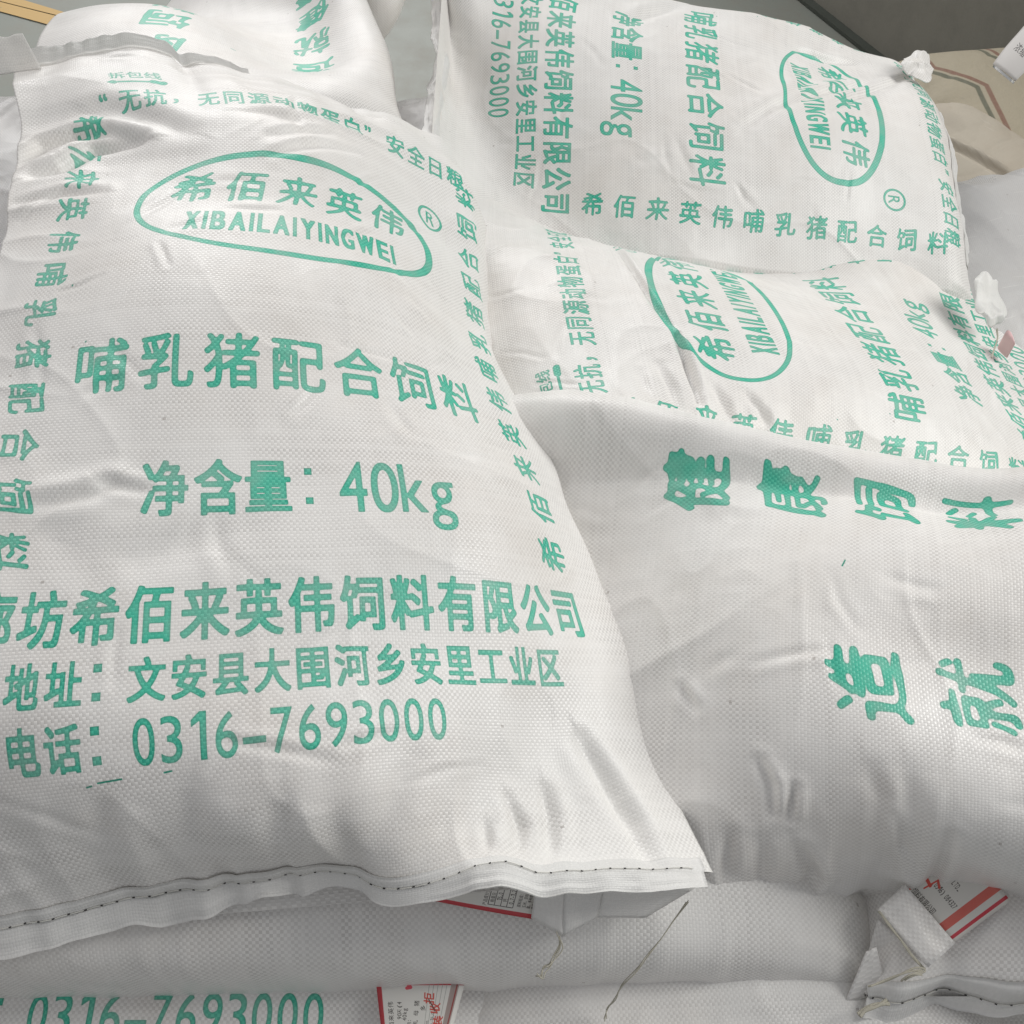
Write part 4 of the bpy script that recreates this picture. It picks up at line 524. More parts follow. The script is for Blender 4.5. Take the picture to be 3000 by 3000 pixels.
class Sack:
    """a filled sack: one closed skin, printed front over plain back, built from a coarse surface"""
    def __init__(s, S, uu, ss, name, label, top_mat, under_mat, thick=.13, parent=None, in_=.02, group=None, relief=None, under_n=34, end_pow=(3.2, 3.2), bulge=3.2, flat=0):
        s.uu, s.ss = uu, ss
        Um, Sm = np.meshgrid(uu, ss)
        n = normals(S)
        if relief is not None: S = S + n * relief(Um, Sm)[..., None]
        s.S = S; s.N = normals(S)
        s.root = root(name, label, 'feed sack', group)
        ny, nx = S.shape[:2]
        # underside: arc from the right edge round below to the left edge
        sp = (ss - ss[0]) / (ss[-1] - ss[0])
        fall = (1 - np.abs(2 * sp - 1) ** end_pow[0]) ** (1 / end_pow[1])
        if flat: fall = fall * np.clip((ss - ss[0]) / flat - .25, 0, 1) ** 1.3
        L, R = S[:, 0], S[:, -1]
        tl = S[:, 0] - S[:, 1]; tr = S[:, -1] - S[:, -2]
        tl /= np.linalg.norm(tl, axis=1, keepdims=True); tr /= np.linalg.norm(tr, axis=1, keepdims=True)
        t = np.linspace(0, 1, under_n + 2)[1:-1]
        T = thick * fall
        B = np.zeros((ny, under_n, 3))
        dz = np.array([0, 0, -1.0])
        for k, tt in enumerate(t):
            h00 = 2 * tt ** 3 - 3 * tt ** 2 + 1; h01 = 1 - h00
            h10 = tt ** 3 - 2 * tt ** 2 + tt; h11 = tt ** 3 - tt ** 2
            B[:, k] = R * h00 + L * h01 + (tr * (h10 * bulge) - tl * (h11 * bulge)) * T[:, None] \
                + dz * (T * math.sin(math.pi * tt) ** .75)[:, None]
        A = np.concatenate([S, B], 1)
        w = A.shape[1]
        # uv: front 0..1, under continues
        uvx = np.concatenate([uu / 100, uu[-1] / 100 + np.linspace(0, 1.0, under_n + 2)[1:-1]])
        UV = np.stack(np.broadcast_arrays(uvx[None, :], (ss / 100)[:, None]), -1)
        UV = np.concatenate([UV, np.stack(np.broadcast_arrays(np.array([[uu[-1] / 100 + 1.0]]), (ss / 100)[:, None]), -1)], 1)
        A = np.concatenate([A, A[:, :1]], 1); w += 1
        idx = np.arange(ny * w).reshape(ny, w)
        F = np.stack([idx[:-1, :-1], idx[:-1, 1:], idx[1:, 1:], idx[1:, :-1]], -1).reshape(-1, 4)
        mi = np.broadcast_to((np.arange(w - 1) >= nx - 1).astype(int)[None], (ny - 1, w - 1)).ravel()
        s.body = mesh_obj('sack_body', A.reshape(-1, 3), F, [top_mat, under_mat], UV.reshape(-1, 2), mi, s.root)
        bm_merge(s.body)
    def P(s, u, v, lift=0.0):
        i = np.clip((u - s.uu[0]) / (s.uu[-1] - s.uu[0]) * (len(s.uu) - 1), 0, len(s.uu) - 1.001)
        j = np.clip((v - s.ss[0]) / (s.ss[-1] - s.ss[0]) * (len(s.ss) - 1), 0, len(s.ss) - 1.001)
        i0, j0 = int(i), int(j); a, b = i - i0, j - j0
        f = lambda M: (1 - b) * ((1 - a) * M[j0, i0] + a * M[j0, i0 + 1]) + b * ((1 - a) * M[j0 + 1, i0] + a * M[j0 + 1, i0 + 1])
        return f(s.S) + f(s.N) * lift

def bm_merge(o):
    import bmesh
    bm = bmesh.new(); bm.from_mesh(o.data)
    bmesh.ops.remove_doubles(bm, verts=bm.verts, dist=1e-5)
    bm.to_mesh(o.data); bm.free()

def fitted(key, nu=230, ns=350, smax=182, curl=0.0, ucurl=0.0):
    G = np.array(GRIDS[key], dtype=float).reshape(NS, NU, 3) / 10000.0
    A = bspl(G, np.linspace(0, NS - 1, ns))
    A = bspl(A.transpose(1, 0, 2).copy(), np.linspace(0, NU - 1, nu)).transpose(1, 0, 2)
    uu, ss = np.linspace(-6, 106, nu), np.linspace(0, 182, ns)
    if ucurl: A[..., 2] -= ucurl * np.clip((12 - uu) / 18, 0, 1)[None] ** 1.5
    if smax < 182:
        A, ss = A[ss <= smax], ss[ss <= smax]
        A[..., 2] -= curl * (np.clip((ss - smax + 14) / 14, 0, 1) ** 2.5)[:, None]
    return A, uu, ss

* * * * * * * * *

Pictures are to be left out; repeat all the remaining data exactly.

→ **Task result**:
Write part 4 of the bpy script that recreates this picture. It picks up at line 524. More parts follow. The script is for Blender 4.5. Take the picture to be 3000 by 3000 pixels.
class Sack:
    """a filled sack: one closed skin, printed front over plain back, built from a coarse surface"""
    def __init__(s, S, uu, ss, name, label, top_mat, under_mat, thick=.13, parent=None, in_=.02, group=None, relief=None, under_n=34, end_pow=(3.2, 3.2), bulge=3.2, flat=0):
        s.uu, s.ss = uu, ss
        Um, Sm = np.meshgrid(uu, ss)
        n = normals(S)
        if relief is not None: S = S + n * relief(Um, Sm)[..., None]
        s.S = S; s.N = normals(S)
        s.root = root(name, label, 'feed sack', group)
        ny, nx = S.shape[:2]
        # underside: arc from the right edge round below to the left edge
        sp = (ss - ss[0]) / (ss[-1] - ss[0])
        fall = (1 - np.abs(2 * sp - 1) ** end_pow[0]) ** (1 / end_pow[1])
        if flat: fall = fall * np.clip((ss - ss[0]) / flat - .25, 0, 1) ** 1.3
        L, R = S[:, 0], S[:, -1]
        tl = S[:, 0] - S[:, 1]; tr = S[:, -1] - S[:, -2]
        tl /= np.linalg.norm(tl, axis=1, keepdims=True); tr /= np.linalg.norm(tr, axis=1, keepdims=True)
        t = np.linspace(0, 1, under_n + 2)[1:-1]
        T = thick * fall
        B = np.zeros((ny, under_n, 3))
        dz = np.array([0, 0, -1.0])
        for k, tt in enumerate(t):
            h00 = 2 * tt ** 3 - 3 * tt ** 2 + 1; h01 = 1 - h00
            h10 = tt ** 3 - 2 * tt ** 2 + tt; h11 = tt ** 3 - tt ** 2
            B[:, k] = R * h00 + L * h01 + (tr * (h10 * bulge) - tl * (h11 * bulge)) * T[:, None] \
                + dz * (T * math.sin(math.pi * tt) ** .75)[:, None]
        A = np.concatenate([S, B], 1)
        w = A.shape[1]
        # uv: front 0..1, under continues
        uvx = np.concatenate([uu / 100, uu[-1] / 100 + np.linspace(0, 1.0, under_n + 2)[1:-1]])
        UV = np.stack(np.broadcast_arrays(uvx[None, :], (ss / 100)[:, None]), -1)
        UV = np.concatenate([UV, np.stack(np.broadcast_arrays(np.array([[uu[-1] / 100 + 1.0]]), (ss / 100)[:, None]), -1)], 1)
        A = np.concatenate([A, A[:, :1]], 1); w += 1
        idx = np.arange(ny * w).reshape(ny, w)
        F = np.stack([idx[:-1, :-1], idx[:-1, 1:], idx[1:, 1:], idx[1:, :-1]], -1).reshape(-1, 4)
        mi = np.broadcast_to((np.arange(w - 1) >= nx - 1).astype(int)[None], (ny - 1, w - 1)).ravel()
        s.body = mesh_obj('sack_body', A.reshape(-1, 3), F, [top_mat, under_mat], UV.reshape(-1, 2), mi, s.root)
        bm_merge(s.body)
    def P(s, u, v, lift=0.0):
        i = np.clip((u - s.uu[0]) / (s.uu[-1] - s.uu[0]) * (len(s.uu) - 1), 0, len(s.uu) - 1.001)
        j = np.clip((v - s.ss[0]) / (s.ss[-1] - s.ss[0]) * (len(s.ss) - 1), 0, len(s.ss) - 1.001)
        i0, j0 = int(i), int(j); a, b = i - i0, j - j0
        f = lambda M: (1 - b) * ((1 - a) * M[j0, i0] + a * M[j0, i0 + 1]) + b * ((1 - a) * M[j0 + 1, i0] + a * M[j0 + 1, i0 + 1])
        return f(s.S) + f(s.N) * lift

def bm_merge(o):
    import bmesh
    bm = bmesh.new(); bm.from_mesh(o.data)
    bmesh.ops.remove_doubles(bm, verts=bm.verts, dist=1e-5)
    bm.to_mesh(o.data); bm.free()

def fitted(key, nu=230, ns=350, smax=182, curl=0.0, ucurl=0.0):
    G = np.array(GRIDS[key], dtype=float).reshape(NS, NU, 3) / 10000.0
    A = bspl(G, np.linspace(0, NS - 1, ns))
    A = bspl(A.transpose(1, 0, 2).copy(), np.linspace(0, NU - 1, nu)).transpose(1, 0, 2)
    uu, ss = np.linspace(-6, 106, nu), np.linspace(0, 182, ns)
    if ucurl: A[..., 2] -= ucurl * np.clip((12 - uu) / 18, 0, 1)[None] ** 1.5
    if smax < 182:
        A, ss = A[ss <= smax], ss[ss <= smax]
        A[..., 2] -= curl * (np.clip((ss - smax + 14) / 14, 0, 1) ** 2.5)[:, None]
    return A, uu, ss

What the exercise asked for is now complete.